■ **INFORMATION PROVIDED**:

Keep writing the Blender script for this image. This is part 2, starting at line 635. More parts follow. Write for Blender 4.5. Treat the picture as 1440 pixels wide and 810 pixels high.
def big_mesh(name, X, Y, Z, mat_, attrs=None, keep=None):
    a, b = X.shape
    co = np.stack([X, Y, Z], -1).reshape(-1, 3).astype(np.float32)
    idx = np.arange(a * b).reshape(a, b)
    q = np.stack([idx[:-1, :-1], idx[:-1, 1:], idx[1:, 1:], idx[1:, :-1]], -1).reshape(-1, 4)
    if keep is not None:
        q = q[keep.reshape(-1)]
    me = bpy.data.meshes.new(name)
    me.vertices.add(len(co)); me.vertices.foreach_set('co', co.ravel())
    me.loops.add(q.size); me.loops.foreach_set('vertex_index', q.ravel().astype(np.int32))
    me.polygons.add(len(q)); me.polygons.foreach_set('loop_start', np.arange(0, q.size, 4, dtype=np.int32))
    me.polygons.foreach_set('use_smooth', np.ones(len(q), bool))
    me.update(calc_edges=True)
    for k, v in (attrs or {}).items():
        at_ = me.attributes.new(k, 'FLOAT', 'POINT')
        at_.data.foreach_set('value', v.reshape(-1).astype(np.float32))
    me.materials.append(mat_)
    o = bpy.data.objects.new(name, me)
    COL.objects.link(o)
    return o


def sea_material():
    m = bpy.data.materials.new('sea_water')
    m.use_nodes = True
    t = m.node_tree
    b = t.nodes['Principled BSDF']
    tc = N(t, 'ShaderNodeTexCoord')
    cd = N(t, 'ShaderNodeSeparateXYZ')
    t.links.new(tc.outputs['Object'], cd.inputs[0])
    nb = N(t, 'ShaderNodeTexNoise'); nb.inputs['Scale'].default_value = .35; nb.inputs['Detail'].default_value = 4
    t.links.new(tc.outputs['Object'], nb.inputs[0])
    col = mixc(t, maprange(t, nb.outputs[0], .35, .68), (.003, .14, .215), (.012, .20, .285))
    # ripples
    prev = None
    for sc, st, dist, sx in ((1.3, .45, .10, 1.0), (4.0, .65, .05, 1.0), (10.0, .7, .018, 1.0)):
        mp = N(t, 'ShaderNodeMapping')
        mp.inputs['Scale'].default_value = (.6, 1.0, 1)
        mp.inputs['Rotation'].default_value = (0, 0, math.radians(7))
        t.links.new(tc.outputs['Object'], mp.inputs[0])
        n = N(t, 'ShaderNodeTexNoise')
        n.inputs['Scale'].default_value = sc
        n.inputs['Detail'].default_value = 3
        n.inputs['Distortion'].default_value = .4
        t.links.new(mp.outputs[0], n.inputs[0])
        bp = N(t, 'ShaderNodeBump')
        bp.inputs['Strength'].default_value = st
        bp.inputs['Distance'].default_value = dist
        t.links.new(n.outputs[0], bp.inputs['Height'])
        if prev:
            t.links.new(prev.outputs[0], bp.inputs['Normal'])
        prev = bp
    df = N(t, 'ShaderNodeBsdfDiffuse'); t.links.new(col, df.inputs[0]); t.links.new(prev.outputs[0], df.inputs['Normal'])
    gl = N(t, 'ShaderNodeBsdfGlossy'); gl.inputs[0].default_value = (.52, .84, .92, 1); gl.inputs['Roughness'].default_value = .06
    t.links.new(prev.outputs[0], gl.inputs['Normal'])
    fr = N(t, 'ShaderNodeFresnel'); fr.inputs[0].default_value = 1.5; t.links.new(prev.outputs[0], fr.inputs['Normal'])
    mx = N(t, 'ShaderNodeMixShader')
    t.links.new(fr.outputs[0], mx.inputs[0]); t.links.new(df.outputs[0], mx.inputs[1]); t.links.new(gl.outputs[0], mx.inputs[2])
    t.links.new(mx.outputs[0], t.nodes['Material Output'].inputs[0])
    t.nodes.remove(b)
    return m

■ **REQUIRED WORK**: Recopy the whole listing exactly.

■ **OUTPUT OF THE EXERCISE**:
Keep writing the Blender script for this image. This is part 2, starting at line 635. More parts follow. Write for Blender 4.5. Treat the picture as 1440 pixels wide and 810 pixels high.
def big_mesh(name, X, Y, Z, mat_, attrs=None, keep=None):
    a, b = X.shape
    co = np.stack([X, Y, Z], -1).reshape(-1, 3).astype(np.float32)
    idx = np.arange(a * b).reshape(a, b)
    q = np.stack([idx[:-1, :-1], idx[:-1, 1:], idx[1:, 1:], idx[1:, :-1]], -1).reshape(-1, 4)
    if keep is not None:
        q = q[keep.reshape(-1)]
    me = bpy.data.meshes.new(name)
    me.vertices.add(len(co)); me.vertices.foreach_set('co', co.ravel())
    me.loops.add(q.size); me.loops.foreach_set('vertex_index', q.ravel().astype(np.int32))
    me.polygons.add(len(q)); me.polygons.foreach_set('loop_start', np.arange(0, q.size, 4, dtype=np.int32))
    me.polygons.foreach_set('use_smooth', np.ones(len(q), bool))
    me.update(calc_edges=True)
    for k, v in (attrs or {}).items():
        at_ = me.attributes.new(k, 'FLOAT', 'POINT')
        at_.data.foreach_set('value', v.reshape(-1).astype(np.float32))
    me.materials.append(mat_)
    o = bpy.data.objects.new(name, me)
    COL.objects.link(o)
    return o


def sea_material():
    m = bpy.data.materials.new('sea_water')
    m.use_nodes = True
    t = m.node_tree
    b = t.nodes['Principled BSDF']
    tc = N(t, 'ShaderNodeTexCoord')
    cd = N(t, 'ShaderNodeSeparateXYZ')
    t.links.new(tc.outputs['Object'], cd.inputs[0])
    nb = N(t, 'ShaderNodeTexNoise'); nb.inputs['Scale'].default_value = .35; nb.inputs['Detail'].default_value = 4
    t.links.new(tc.outputs['Object'], nb.inputs[0])
    col = mixc(t, maprange(t, nb.outputs[0], .35, .68), (.003, .14, .215), (.012, .20, .285))
    # ripples
    prev = None
    for sc, st, dist, sx in ((1.3, .45, .10, 1.0), (4.0, .65, .05, 1.0), (10.0, .7, .018, 1.0)):
        mp = N(t, 'ShaderNodeMapping')
        mp.inputs['Scale'].default_value = (.6, 1.0, 1)
        mp.inputs['Rotation'].default_value = (0, 0, math.radians(7))
        t.links.new(tc.outputs['Object'], mp.inputs[0])
        n = N(t, 'ShaderNodeTexNoise')
        n.inputs['Scale'].default_value = sc
        n.inputs['Detail'].default_value = 3
        n.inputs['Distortion'].default_value = .4
        t.links.new(mp.outputs[0], n.inputs[0])
        bp = N(t, 'ShaderNodeBump')
        bp.inputs['Strength'].default_value = st
        bp.inputs['Distance'].default_value = dist
        t.links.new(n.outputs[0], bp.inputs['Height'])
        if prev:
            t.links.new(prev.outputs[0], bp.inputs['Normal'])
        prev = bp
    df = N(t, 'ShaderNodeBsdfDiffuse'); t.links.new(col, df.inputs[0]); t.links.new(prev.outputs[0], df.inputs['Normal'])
    gl = N(t, 'ShaderNodeBsdfGlossy'); gl.inputs[0].default_value = (.52, .84, .92, 1); gl.inputs['Roughness'].default_value = .06
    t.links.new(prev.outputs[0], gl.inputs['Normal'])
    fr = N(t, 'ShaderNodeFresnel'); fr.inputs[0].default_value = 1.5; t.links.new(prev.outputs[0], fr.inputs['Normal'])
    mx = N(t, 'ShaderNodeMixShader')
    t.links.new(fr.outputs[0], mx.inputs[0]); t.links.new(df.outputs[0], mx.inputs[1]); t.links.new(gl.outputs[0], mx.inputs[2])
    t.links.new(mx.outputs[0], t.nodes['Material Output'].inputs[0])
    t.nodes.remove(b)
    return m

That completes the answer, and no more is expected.